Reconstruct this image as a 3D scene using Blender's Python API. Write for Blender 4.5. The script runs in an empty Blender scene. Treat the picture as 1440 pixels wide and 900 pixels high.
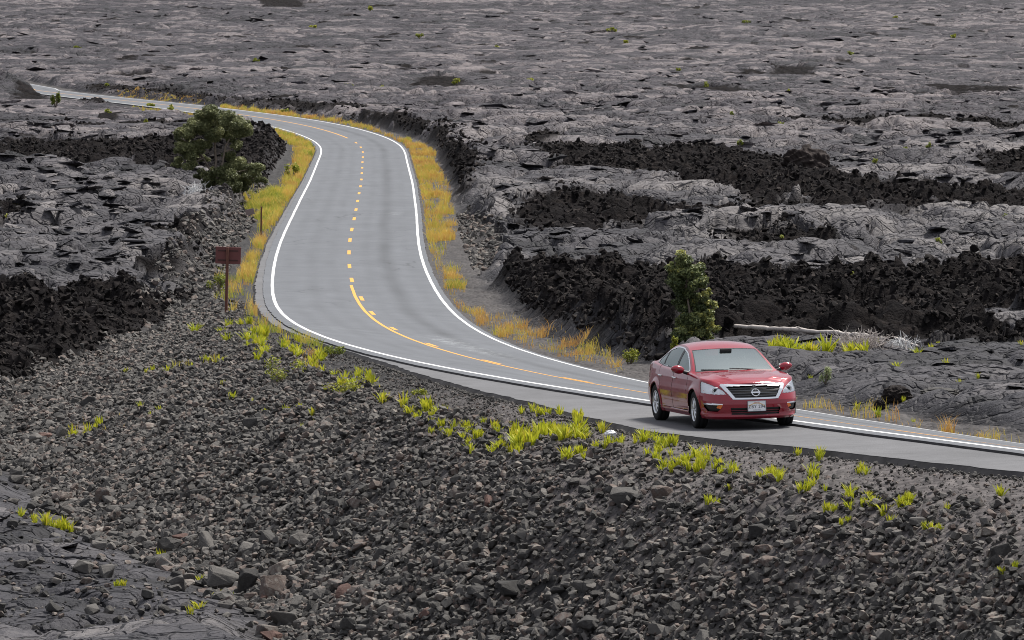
import bpy, bmesh, math, random
import numpy as np
from mathutils import Vector, Matrix, Euler
PI = math.pi
rng = np.random.default_rng(7)
random.seed(7)
sc = bpy.context.scene
COL = sc.collection
R_ = math.radians

# ------------------------------------------------------------------ helpers
def tag(o, label=None, cat=None, group=None, kind=None):
    if label: o['label'] = label
    if cat: o['category'] = cat
    if group: o['group'] = group
    if kind: o['kind'] = kind
    return o

def empty(name, loc=(0, 0, 0), rot=(0, 0, 0)):
    o = bpy.data.objects.new(name, None)
    o.empty_display_size = .2
    COL.objects.link(o)
    o.location = loc
    o.rotation_euler = rot
    return o

def mesh_np(name, V, F, smooth=True, attrs=None):
    """V (n,3) floats, F (m,3) or (m,4) ints or a list of such arrays -> mesh datablock"""
    V = np.asarray(V, np.float32)
    Fs = F if isinstance(F, list) else [F]
    Fs = [np.asarray(f, np.int32) for f in Fs if len(f)]
    me = bpy.data.meshes.new(name)
    me.vertices.add(len(V))
    me.vertices.foreach_set('co', V.ravel())
    lv = np.concatenate([f.ravel() for f in Fs]) if Fs else np.zeros(0, np.int32)
    tot = np.concatenate([np.full(len(f), f.shape[1], np.int32) for f in Fs]) if Fs else np.zeros(0, np.int32)
    st = np.r_[0, np.cumsum(tot)[:-1]].astype(np.int32) if len(tot) else tot
    me.loops.add(len(lv))
    me.loops.foreach_set('vertex_index', lv)
    me.polygons.add(len(tot))
    me.polygons.foreach_set('loop_start', st)
    me.polygons.foreach_set('loop_total', tot)
    me.update(calc_edges=True)
    me.polygons.foreach_set('use_smooth', np.full(len(tot), smooth, bool))
    for k, a in (attrs or {}).items():
        a = np.asarray(a, np.float32)
        if a.ndim == 1:
            at_ = me.attributes.new(k, 'FLOAT', 'POINT')
            at_.data.foreach_set('value', a)
        else:
            at_ = me.attributes.new(k, 'FLOAT_COLOR', 'POINT')
            at_.data.foreach_set('color', np.c_[a, np.ones(len(a))].astype(np.float32).ravel())
    return me

def obj(name, me, mat=None, parent=None):
    o = bpy.data.objects.new(name, me)
    COL.objects.link(o)
    if mat is not None:
        if len(me.materials) == 0: me.materials.append(mat)
    if parent is not None: o.parent = parent
    return o

def box_np(c, s):
    x, y, z = np.array(s) / 2.
    v = np.array([(-x, -y, -z), (x, -y, -z), (x, y, -z), (-x, y, -z), (-x, -y, z), (x, -y, z), (x, y, z), (-x, y, z)]) + np.array(c)
    f = np.array([(0, 3, 2, 1), (4, 5, 6, 7), (0, 1, 5, 4), (1, 2, 6, 5), (2, 3, 7, 6), (3, 0, 4, 7)])
    return v, f

class MB:
    """collects shapes into one mesh"""
    def __init__(self): self.V = []; self.F3 = []; self.F4 = []; self.n = 0; self.A = []
    def add(self, v, f, a=None):
        v = np.asarray(v, float).reshape(-1, 3); f = np.asarray(f, int)
        (self.F3 if f.shape[1] == 3 else self.F4).append(f + self.n)
        self.V.append(v); self.n += len(v)
        if a is not None: self.A.append(np.broadcast_to(a, (len(v),) + np.shape(a)[np.ndim(a):] if np.ndim(a) == 0 else (len(v), len(a))) if np.ndim(a) <= 1 and np.shape(a) != (len(v),) else np.asarray(a))
        return self
    def box(self, c, s, rz=0, bevel=0):
        if bevel:
            bm = bmesh.new()
            bmesh.ops.create_cube(bm, size=1)
            bmesh.ops.scale(bm, vec=s, verts=bm.verts)
            bmesh.ops.bevel(bm, geom=list(bm.edges), offset=bevel, segments=2, profile=.5, affect='EDGES')
            bmesh.ops.triangulate(bm, faces=bm.faces)
            v = np.array([x.co for x in bm.verts]) ; f = np.array([[q.index for q in p.verts] for p in bm.faces])
            bm.free()
            if rz: v = v @ np.array(Matrix.Rotation(rz, 3, 'Z')).T
            return self.add(v + np.array(c), f)
        v, f = box_np((0, 0, 0), s)
        if rz: v = v @ np.array(Matrix.Rotation(rz, 3, 'Z')).T
        return self.add(v + np.array(c), f)
    def tube(self, pts, rad, n=8, caps=True, a=None):
        pts = np.asarray(pts, float); m = len(pts)
        rad = np.broadcast_to(rad, (m,))
        T = np.gradient(pts, axis=0); T /= np.linalg.norm(T, axis=1)[:, None] + 1e-9
        ref = np.array([0, 0, 1.]) if abs(T[0][2]) < .9 else np.array([1., 0, 0])
        ring = []
        u = np.cross(T[0], ref); u /= np.linalg.norm(u)
        for i in range(m):
            u = u - T[i] * (u @ T[i]); u /= np.linalg.norm(u) + 1e-9
            w = np.cross(T[i], u)
            th = np.linspace(0, 2 * PI, n, endpoint=False)
            ring.append(pts[i] + rad[i] * (np.cos(th)[:, None] * u + np.sin(th)[:, None] * w))
        V = np.concatenate(ring)
        i = np.arange(m - 1)[:, None] * n; j = np.arange(n)[None]; j2 = (j + 1) % n
        F = np.stack([i + j, i + j2, i + n + j2, i + n + j], -1).reshape(-1, 4)
        self.add(V, F, a)
        if caps:
            for k in (0, m - 1):
                c = pts[k]; v = np.r_[ring[k], [c]]
                f = np.array([(n, (q + 1) % n, q) if k == 0 else (n, q, (q + 1) % n) for q in range(n)])
                self.add(v, f, a)
        return self
    def mesh(self, name, smooth=False, attr=None):
        V = np.concatenate(self.V)
        fs = []
        if self.F3: fs.append(np.concatenate(self.F3))
        if self.F4: fs.append(np.concatenate(self.F4))
        at_ = {attr: np.concatenate(self.A)} if attr and self.A else None
        return mesh_np(name, V, fs, smooth, at_)
    def build(self, name, mat, parent=None, smooth=False, attr=None):
        return obj(name, self.mesh(name, smooth, attr), mat, parent)

# ------------------------------------------------------------------ noise
def hsh(ix, iy, seed):
    h = (ix.astype(np.int64) * 374761393 + iy.astype(np.int64) * 668265263 + seed * 1442695041) & 0xffffffff
    h = ((h ^ (h >> 13)) * 1274126177) & 0xffffffff
    h = ((h ^ (h >> 15)) * 2246822519) & 0xffffffff
    return (h ^ (h >> 16)).astype(np.uint32)

def h01(ix, iy, seed): return hsh(ix, iy, seed).astype(np.float32) / np.float32(4294967295.)

def gn(x, y, seed=0):
    """gradient noise, about -1..1"""
    ix = np.floor(x); iy = np.floor(y)
    fx = (x - ix).astype(np.float32); fy = (y - iy).astype(np.float32)
    ix = ix.astype(np.int64); iy = iy.astype(np.int64)
    u = fx * fx * fx * (fx * (fx * 6 - 15) + 10); v = fy * fy * fy * (fy * (fy * 6 - 15) + 10)
    def g(dx, dy):
        a = h01(ix + dx, iy + dy, seed) * np.float32(2 * PI)
        return np.cos(a) * (fx - dx) + np.sin(a) * (fy - dy)
    a = g(0, 0); b = g(1, 0); c = g(0, 1); d = g(1, 1)
    return ((a + (b - a) * u) * (1 - v) + (c + (d - c) * u) * v) * np.float32(1.5)

def fbm(x, y, seed=0, o=4, gain=.5):
    s = 0; a = 1.
    for i in range(o):
        s = s + a * gn(x * 2. ** i + 17.3 * i, y * 2. ** i - 9.1 * i, seed + i); a *= gain
    return s

def ridged(x, y, seed=0, o=4, gain=.55):
    s = 0; a = 1.
    for i in range(o):
        s = s + a * (1 - 2 * np.abs(gn(x * 2. ** i + 7.7 * i, y * 2. ** i + 3.1 * i, seed + i))); a *= gain
    return s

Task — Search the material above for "scene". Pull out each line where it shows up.

The solution —
Reconstruct this image as a 3D scene using Blender's Python API. Write for Blender 4.5. The script runs in an empty Blender scene. Treat the picture as 1440 pixels wide and 900 pixels high.
sc = bpy.context.scene